* START *

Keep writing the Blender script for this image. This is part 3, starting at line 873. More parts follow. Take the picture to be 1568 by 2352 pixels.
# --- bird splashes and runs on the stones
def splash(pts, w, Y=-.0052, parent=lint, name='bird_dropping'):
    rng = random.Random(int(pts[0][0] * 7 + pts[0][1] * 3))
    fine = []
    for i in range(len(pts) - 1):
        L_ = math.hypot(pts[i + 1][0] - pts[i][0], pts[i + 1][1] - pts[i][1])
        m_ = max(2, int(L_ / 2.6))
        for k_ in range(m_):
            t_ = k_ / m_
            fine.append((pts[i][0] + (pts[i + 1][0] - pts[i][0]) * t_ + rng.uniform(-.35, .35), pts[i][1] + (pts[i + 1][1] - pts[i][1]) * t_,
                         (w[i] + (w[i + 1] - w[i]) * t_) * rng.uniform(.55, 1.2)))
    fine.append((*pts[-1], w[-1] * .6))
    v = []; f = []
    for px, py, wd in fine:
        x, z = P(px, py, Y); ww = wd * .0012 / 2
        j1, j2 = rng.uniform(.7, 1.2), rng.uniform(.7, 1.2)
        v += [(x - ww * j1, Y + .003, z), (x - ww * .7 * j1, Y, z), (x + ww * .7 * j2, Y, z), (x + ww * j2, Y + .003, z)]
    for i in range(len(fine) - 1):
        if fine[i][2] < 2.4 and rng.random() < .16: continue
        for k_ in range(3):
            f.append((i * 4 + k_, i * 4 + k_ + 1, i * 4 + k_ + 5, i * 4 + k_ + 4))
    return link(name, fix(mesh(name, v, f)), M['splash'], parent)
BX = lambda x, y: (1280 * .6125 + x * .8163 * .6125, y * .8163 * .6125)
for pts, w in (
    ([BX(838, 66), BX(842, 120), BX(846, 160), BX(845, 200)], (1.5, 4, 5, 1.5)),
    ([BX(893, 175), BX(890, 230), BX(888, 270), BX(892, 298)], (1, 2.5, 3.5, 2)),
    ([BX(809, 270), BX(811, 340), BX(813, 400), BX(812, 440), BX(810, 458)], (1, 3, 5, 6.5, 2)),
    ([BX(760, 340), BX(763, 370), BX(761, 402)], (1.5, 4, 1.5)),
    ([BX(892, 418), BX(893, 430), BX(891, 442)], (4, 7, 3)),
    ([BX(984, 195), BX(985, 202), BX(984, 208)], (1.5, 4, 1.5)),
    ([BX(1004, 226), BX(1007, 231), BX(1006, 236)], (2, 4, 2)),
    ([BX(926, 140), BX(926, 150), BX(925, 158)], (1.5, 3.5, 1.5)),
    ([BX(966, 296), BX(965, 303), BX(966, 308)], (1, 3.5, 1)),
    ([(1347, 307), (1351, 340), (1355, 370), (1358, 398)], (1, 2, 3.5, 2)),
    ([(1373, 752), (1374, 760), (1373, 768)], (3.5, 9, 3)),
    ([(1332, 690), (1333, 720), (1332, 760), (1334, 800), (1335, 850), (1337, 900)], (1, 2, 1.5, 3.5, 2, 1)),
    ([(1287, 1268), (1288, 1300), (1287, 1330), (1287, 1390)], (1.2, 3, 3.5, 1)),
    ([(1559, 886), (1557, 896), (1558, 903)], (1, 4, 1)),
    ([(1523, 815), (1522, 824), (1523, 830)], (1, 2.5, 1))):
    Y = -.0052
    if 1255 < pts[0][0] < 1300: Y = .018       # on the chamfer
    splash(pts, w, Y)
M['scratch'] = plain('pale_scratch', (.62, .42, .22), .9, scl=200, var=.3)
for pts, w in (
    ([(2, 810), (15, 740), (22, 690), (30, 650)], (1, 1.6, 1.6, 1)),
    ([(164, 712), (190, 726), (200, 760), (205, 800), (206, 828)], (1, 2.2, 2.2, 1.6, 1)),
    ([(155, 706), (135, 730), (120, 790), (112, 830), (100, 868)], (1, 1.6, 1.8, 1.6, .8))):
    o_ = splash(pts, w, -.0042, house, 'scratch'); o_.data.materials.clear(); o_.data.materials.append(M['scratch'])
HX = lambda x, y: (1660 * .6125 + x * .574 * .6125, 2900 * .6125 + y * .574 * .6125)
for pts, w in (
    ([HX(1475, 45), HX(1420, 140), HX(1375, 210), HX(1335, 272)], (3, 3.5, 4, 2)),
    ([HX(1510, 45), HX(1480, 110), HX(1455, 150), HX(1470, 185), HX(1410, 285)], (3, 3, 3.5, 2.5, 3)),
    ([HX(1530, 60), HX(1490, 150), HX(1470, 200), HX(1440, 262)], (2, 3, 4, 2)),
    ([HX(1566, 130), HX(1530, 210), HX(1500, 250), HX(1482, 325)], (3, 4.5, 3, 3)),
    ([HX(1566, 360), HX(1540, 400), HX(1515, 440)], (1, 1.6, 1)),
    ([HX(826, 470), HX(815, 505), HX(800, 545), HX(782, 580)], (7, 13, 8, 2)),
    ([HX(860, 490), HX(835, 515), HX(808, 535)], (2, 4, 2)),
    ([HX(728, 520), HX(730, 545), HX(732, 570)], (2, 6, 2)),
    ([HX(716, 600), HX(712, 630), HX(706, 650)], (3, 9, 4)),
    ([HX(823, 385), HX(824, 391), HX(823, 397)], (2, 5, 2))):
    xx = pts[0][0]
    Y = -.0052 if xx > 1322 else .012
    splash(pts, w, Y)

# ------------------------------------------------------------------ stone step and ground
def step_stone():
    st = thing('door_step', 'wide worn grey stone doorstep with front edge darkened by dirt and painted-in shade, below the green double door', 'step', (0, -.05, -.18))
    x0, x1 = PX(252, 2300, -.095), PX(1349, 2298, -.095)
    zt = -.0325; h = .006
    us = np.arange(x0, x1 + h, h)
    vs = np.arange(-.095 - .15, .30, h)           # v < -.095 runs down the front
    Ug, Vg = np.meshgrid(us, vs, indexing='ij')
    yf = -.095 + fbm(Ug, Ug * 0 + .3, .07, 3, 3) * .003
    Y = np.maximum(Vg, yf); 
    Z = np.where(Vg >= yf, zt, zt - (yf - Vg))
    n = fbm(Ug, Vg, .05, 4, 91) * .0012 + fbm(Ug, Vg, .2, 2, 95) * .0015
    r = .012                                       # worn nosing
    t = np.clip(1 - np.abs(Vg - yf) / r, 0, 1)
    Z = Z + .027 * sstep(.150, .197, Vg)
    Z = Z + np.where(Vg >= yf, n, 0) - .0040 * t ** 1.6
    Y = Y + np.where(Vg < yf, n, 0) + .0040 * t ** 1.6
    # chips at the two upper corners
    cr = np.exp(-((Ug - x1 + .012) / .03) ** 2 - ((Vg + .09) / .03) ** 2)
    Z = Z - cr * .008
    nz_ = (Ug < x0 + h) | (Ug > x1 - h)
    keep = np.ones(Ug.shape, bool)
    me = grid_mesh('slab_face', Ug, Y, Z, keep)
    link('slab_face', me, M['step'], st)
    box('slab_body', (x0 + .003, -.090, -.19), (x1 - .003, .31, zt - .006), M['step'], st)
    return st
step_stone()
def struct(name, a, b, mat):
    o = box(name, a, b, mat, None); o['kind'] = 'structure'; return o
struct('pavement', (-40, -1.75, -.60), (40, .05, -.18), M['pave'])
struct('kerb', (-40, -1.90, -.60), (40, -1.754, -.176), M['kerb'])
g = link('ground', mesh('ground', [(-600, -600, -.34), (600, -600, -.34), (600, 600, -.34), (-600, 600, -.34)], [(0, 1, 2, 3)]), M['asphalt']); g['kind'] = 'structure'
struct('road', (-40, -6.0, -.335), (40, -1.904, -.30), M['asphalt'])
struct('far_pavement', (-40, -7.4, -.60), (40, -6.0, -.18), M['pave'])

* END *

--- WHAT THE TASK REQUIRES ---
Output the listing above without altering a single character.

--- FINISHED ANSWER ---
Keep writing the Blender script for this image. This is part 3, starting at line 873. More parts follow. Take the picture to be 1568 by 2352 pixels.
# --- bird splashes and runs on the stones
def splash(pts, w, Y=-.0052, parent=lint, name='bird_dropping'):
    rng = random.Random(int(pts[0][0] * 7 + pts[0][1] * 3))
    fine = []
    for i in range(len(pts) - 1):
        L_ = math.hypot(pts[i + 1][0] - pts[i][0], pts[i + 1][1] - pts[i][1])
        m_ = max(2, int(L_ / 2.6))
        for k_ in range(m_):
            t_ = k_ / m_
            fine.append((pts[i][0] + (pts[i + 1][0] - pts[i][0]) * t_ + rng.uniform(-.35, .35), pts[i][1] + (pts[i + 1][1] - pts[i][1]) * t_,
                         (w[i] + (w[i + 1] - w[i]) * t_) * rng.uniform(.55, 1.2)))
    fine.append((*pts[-1], w[-1] * .6))
    v = []; f = []
    for px, py, wd in fine:
        x, z = P(px, py, Y); ww = wd * .0012 / 2
        j1, j2 = rng.uniform(.7, 1.2), rng.uniform(.7, 1.2)
        v += [(x - ww * j1, Y + .003, z), (x - ww * .7 * j1, Y, z), (x + ww * .7 * j2, Y, z), (x + ww * j2, Y + .003, z)]
    for i in range(len(fine) - 1):
        if fine[i][2] < 2.4 and rng.random() < .16: continue
        for k_ in range(3):
            f.append((i * 4 + k_, i * 4 + k_ + 1, i * 4 + k_ + 5, i * 4 + k_ + 4))
    return link(name, fix(mesh(name, v, f)), M['splash'], parent)
BX = lambda x, y: (1280 * .6125 + x * .8163 * .6125, y * .8163 * .6125)
for pts, w in (
    ([BX(838, 66), BX(842, 120), BX(846, 160), BX(845, 200)], (1.5, 4, 5, 1.5)),
    ([BX(893, 175), BX(890, 230), BX(888, 270), BX(892, 298)], (1, 2.5, 3.5, 2)),
    ([BX(809, 270), BX(811, 340), BX(813, 400), BX(812, 440), BX(810, 458)], (1, 3, 5, 6.5, 2)),
    ([BX(760, 340), BX(763, 370), BX(761, 402)], (1.5, 4, 1.5)),
    ([BX(892, 418), BX(893, 430), BX(891, 442)], (4, 7, 3)),
    ([BX(984, 195), BX(985, 202), BX(984, 208)], (1.5, 4, 1.5)),
    ([BX(1004, 226), BX(1007, 231), BX(1006, 236)], (2, 4, 2)),
    ([BX(926, 140), BX(926, 150), BX(925, 158)], (1.5, 3.5, 1.5)),
    ([BX(966, 296), BX(965, 303), BX(966, 308)], (1, 3.5, 1)),
    ([(1347, 307), (1351, 340), (1355, 370), (1358, 398)], (1, 2, 3.5, 2)),
    ([(1373, 752), (1374, 760), (1373, 768)], (3.5, 9, 3)),
    ([(1332, 690), (1333, 720), (1332, 760), (1334, 800), (1335, 850), (1337, 900)], (1, 2, 1.5, 3.5, 2, 1)),
    ([(1287, 1268), (1288, 1300), (1287, 1330), (1287, 1390)], (1.2, 3, 3.5, 1)),
    ([(1559, 886), (1557, 896), (1558, 903)], (1, 4, 1)),
    ([(1523, 815), (1522, 824), (1523, 830)], (1, 2.5, 1))):
    Y = -.0052
    if 1255 < pts[0][0] < 1300: Y = .018       # on the chamfer
    splash(pts, w, Y)
M['scratch'] = plain('pale_scratch', (.62, .42, .22), .9, scl=200, var=.3)
for pts, w in (
    ([(2, 810), (15, 740), (22, 690), (30, 650)], (1, 1.6, 1.6, 1)),
    ([(164, 712), (190, 726), (200, 760), (205, 800), (206, 828)], (1, 2.2, 2.2, 1.6, 1)),
    ([(155, 706), (135, 730), (120, 790), (112, 830), (100, 868)], (1, 1.6, 1.8, 1.6, .8))):
    o_ = splash(pts, w, -.0042, house, 'scratch'); o_.data.materials.clear(); o_.data.materials.append(M['scratch'])
HX = lambda x, y: (1660 * .6125 + x * .574 * .6125, 2900 * .6125 + y * .574 * .6125)
for pts, w in (
    ([HX(1475, 45), HX(1420, 140), HX(1375, 210), HX(1335, 272)], (3, 3.5, 4, 2)),
    ([HX(1510, 45), HX(1480, 110), HX(1455, 150), HX(1470, 185), HX(1410, 285)], (3, 3, 3.5, 2.5, 3)),
    ([HX(1530, 60), HX(1490, 150), HX(1470, 200), HX(1440, 262)], (2, 3, 4, 2)),
    ([HX(1566, 130), HX(1530, 210), HX(1500, 250), HX(1482, 325)], (3, 4.5, 3, 3)),
    ([HX(1566, 360), HX(1540, 400), HX(1515, 440)], (1, 1.6, 1)),
    ([HX(826, 470), HX(815, 505), HX(800, 545), HX(782, 580)], (7, 13, 8, 2)),
    ([HX(860, 490), HX(835, 515), HX(808, 535)], (2, 4, 2)),
    ([HX(728, 520), HX(730, 545), HX(732, 570)], (2, 6, 2)),
    ([HX(716, 600), HX(712, 630), HX(706, 650)], (3, 9, 4)),
    ([HX(823, 385), HX(824, 391), HX(823, 397)], (2, 5, 2))):
    xx = pts[0][0]
    Y = -.0052 if xx > 1322 else .012
    splash(pts, w, Y)

# ------------------------------------------------------------------ stone step and ground
def step_stone():
    st = thing('door_step', 'wide worn grey stone doorstep with front edge darkened by dirt and painted-in shade, below the green double door', 'step', (0, -.05, -.18))
    x0, x1 = PX(252, 2300, -.095), PX(1349, 2298, -.095)
    zt = -.0325; h = .006
    us = np.arange(x0, x1 + h, h)
    vs = np.arange(-.095 - .15, .30, h)           # v < -.095 runs down the front
    Ug, Vg = np.meshgrid(us, vs, indexing='ij')
    yf = -.095 + fbm(Ug, Ug * 0 + .3, .07, 3, 3) * .003
    Y = np.maximum(Vg, yf); 
    Z = np.where(Vg >= yf, zt, zt - (yf - Vg))
    n = fbm(Ug, Vg, .05, 4, 91) * .0012 + fbm(Ug, Vg, .2, 2, 95) * .0015
    r = .012                                       # worn nosing
    t = np.clip(1 - np.abs(Vg - yf) / r, 0, 1)
    Z = Z + .027 * sstep(.150, .197, Vg)
    Z = Z + np.where(Vg >= yf, n, 0) - .0040 * t ** 1.6
    Y = Y + np.where(Vg < yf, n, 0) + .0040 * t ** 1.6
    # chips at the two upper corners
    cr = np.exp(-((Ug - x1 + .012) / .03) ** 2 - ((Vg + .09) / .03) ** 2)
    Z = Z - cr * .008
    nz_ = (Ug < x0 + h) | (Ug > x1 - h)
    keep = np.ones(Ug.shape, bool)
    me = grid_mesh('slab_face', Ug, Y, Z, keep)
    link('slab_face', me, M['step'], st)
    box('slab_body', (x0 + .003, -.090, -.19), (x1 - .003, .31, zt - .006), M['step'], st)
    return st
step_stone()
def struct(name, a, b, mat):
    o = box(name, a, b, mat, None); o['kind'] = 'structure'; return o
struct('pavement', (-40, -1.75, -.60), (40, .05, -.18), M['pave'])
struct('kerb', (-40, -1.90, -.60), (40, -1.754, -.176), M['kerb'])
g = link('ground', mesh('ground', [(-600, -600, -.34), (600, -600, -.34), (600, 600, -.34), (-600, 600, -.34)], [(0, 1, 2, 3)]), M['asphalt']); g['kind'] = 'structure'
struct('road', (-40, -6.0, -.335), (40, -1.904, -.30), M['asphalt'])
struct('far_pavement', (-40, -7.4, -.60), (40, -6.0, -.18), M['pave'])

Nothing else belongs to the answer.